Commentary Praises Berkeley Lab Paper on China Electricity Market Reform

September 27, 2023

China has implemented reforms in its electricity markets as part of its goal to reach carbon neutrality by 2060, but the country has not fully realized the potential cuts in emissions. Recent work led by Jiang Lin of Lawrence Berkeley National Laboratory (Berkeley Lab) helped explain why.

The “results begin to fill a notable gap in our understanding of what mediates the effectiveness of electricity market reform in China and other emerging economies,” write the authors of a subsequent commentary highlighting the research.

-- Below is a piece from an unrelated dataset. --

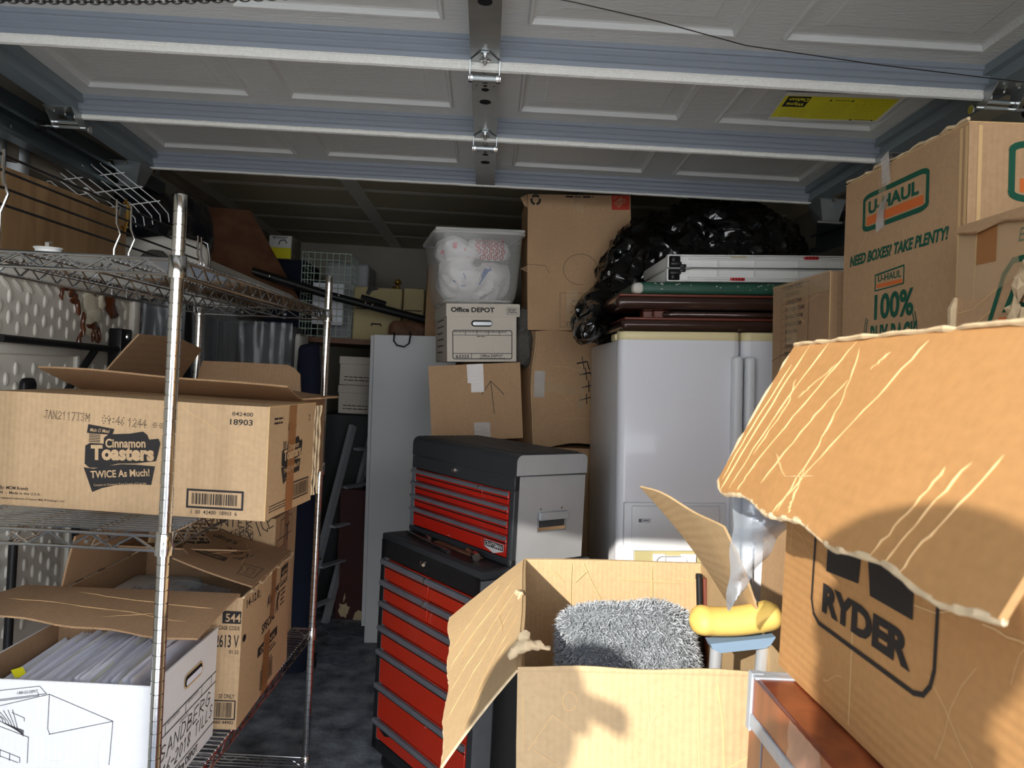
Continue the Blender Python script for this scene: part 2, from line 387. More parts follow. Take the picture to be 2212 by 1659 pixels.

Both the commentary and the original research were published in the journal Nature Energy.

In 2015, China began to allocate electricity generation based on economic dispatch for individual power facilities. Lin and coauthors found that nearly half of the potential carbon dioxide emissions reduction and social welfare gains from this policy had not been realized. The problem stems from local protectionism, the study found, where provincial governments favor assets owned by local state-owned enterprises (SOEs) over those owned by central SOEs, which tend to be more efficient.

“This is a big deal: the researchers calculate that annual excess CO2 emissions in one province, Guangdong, can reach 1.5 million tons,” write Valerie J. Karplus of Carnegie Mellon University and Da Zhang of Tsinghua University. “If the same ratio applies to the whole country, that reaches more than 10 million tons of CO2 annually, equivalent to adding multiple additional industrial facilities today.”

Karplus and Zhang argue that Lin and team have uncovered a topic that needs further study to look at the impacts of power market reform design more deeply. The topic is relevant worldwide, they note, since most developed countries permit considerations other than cost when dispatching power generation.